>>

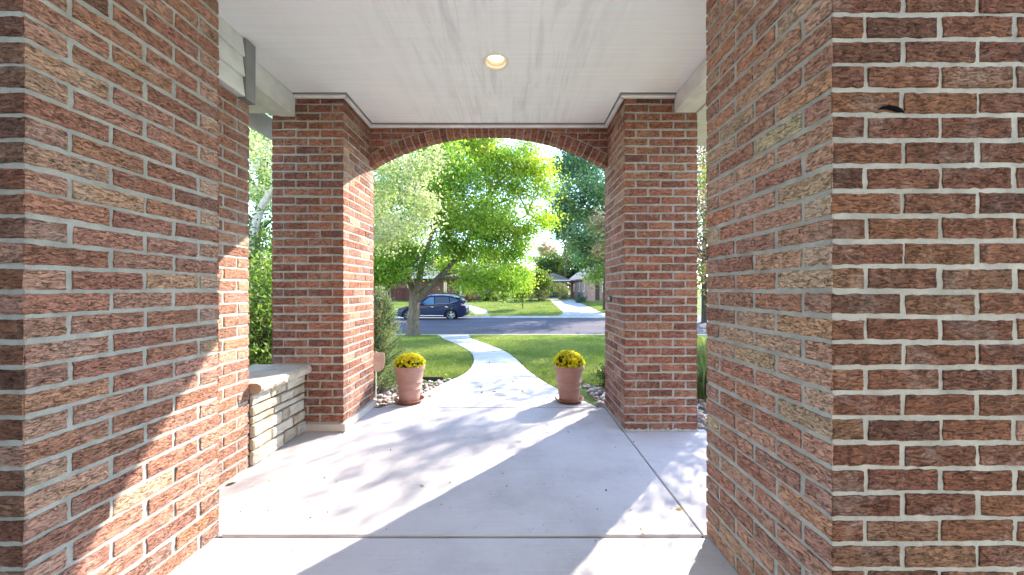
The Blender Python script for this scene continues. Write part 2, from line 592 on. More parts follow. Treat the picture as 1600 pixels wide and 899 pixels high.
def pillar(name, label, x0, x1, y0, y1, z0, z1, ncourse, parity, seed, dense, group=None, pals=None, amp=.0040):
    """square brick pillar; dense: dict face -> (grid, mortar_res). faces: f (-y), b (+y), l (-x), r (+x)"""
    t = thing(name, label, 'brick pillar', ((x0 + x1) / 2, (y0 + y1) / 2, z0), group)
    mb = MB()
    ch = (z1 - z0) / ncourse
    W, D = x1 - x0, y1 - y0
    joint = .0138
    cx, cy = (x0 + x1) / 2, (y0 + y1) / 2
    fs = {'f': ((x0 - cx, y0 - cy, 0), (1, 0, 0), (0, -1, 0), W, 0), 'r': ((x1 - cx, y0 - cy, 0), (0, 1, 0), (1, 0, 0), D, 1),
          'b': ((x1 - cx, y1 - cy, 0), (-1, 0, 0), (0, 1, 0), W, 0), 'l': ((x0 - cx, y1 - cy, 0), (0, -1, 0), (-1, 0, 0), D, 1)}
    cs = {'f': (1, 2), 'r': (2, 3), 'b': (3, 4), 'l': (4, 1)}
    for k, (O, U, N, w, p) in fs.items():
        res, mr = dense.get(k, ((5, 3), None))
        n = max(1, round((w + joint) / .205)); pitch = (w + joint) / n
        pl = (pals or {}).get(k, (STRETCH, HEADER))
        brick_face(mb, O, U, N, w, ncourse, ch, joint, pitch, parity + p, res, amp, pl, seed + ord(k),
                   (seed * 10 + cs[k][0], seed * 10 + cs[k][1]), mr)
    mb.build('brickwork', [M['brick'], M['mortar']], t)
    return t


ZC = 2.667                                   # porch ceiling
XL, XR = -1.36, .876                         # inner faces of the pillars
warm = (STRETCH, HEADER)
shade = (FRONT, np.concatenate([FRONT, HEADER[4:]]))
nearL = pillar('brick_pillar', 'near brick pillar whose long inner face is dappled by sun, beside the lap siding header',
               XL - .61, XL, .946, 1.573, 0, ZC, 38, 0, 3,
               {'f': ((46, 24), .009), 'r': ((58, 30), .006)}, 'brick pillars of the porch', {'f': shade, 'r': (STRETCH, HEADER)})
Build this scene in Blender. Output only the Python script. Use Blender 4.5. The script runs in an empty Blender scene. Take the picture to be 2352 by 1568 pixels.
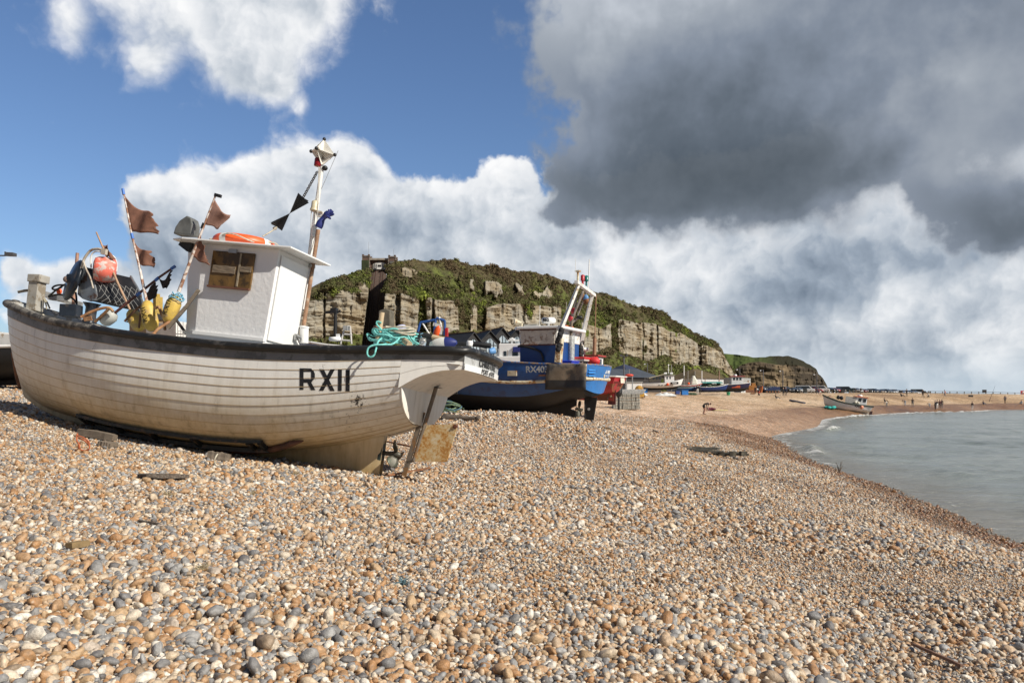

<<

## TASK GOAL
Only lines with the word "scene" should be collected from the material.

## ANSWER TO THE PROBLEM
The Blender Python script for this scene continues. Write part 2, from line 592 on. More parts follow. Treat the picture as 1600 pixels wide and 899 pixels high.
Build this scene in Blender. Output only the Python script. Use Blender 4.5. The script runs in an empty Blender scene. Take the picture to be 2352 by 1568 pixels.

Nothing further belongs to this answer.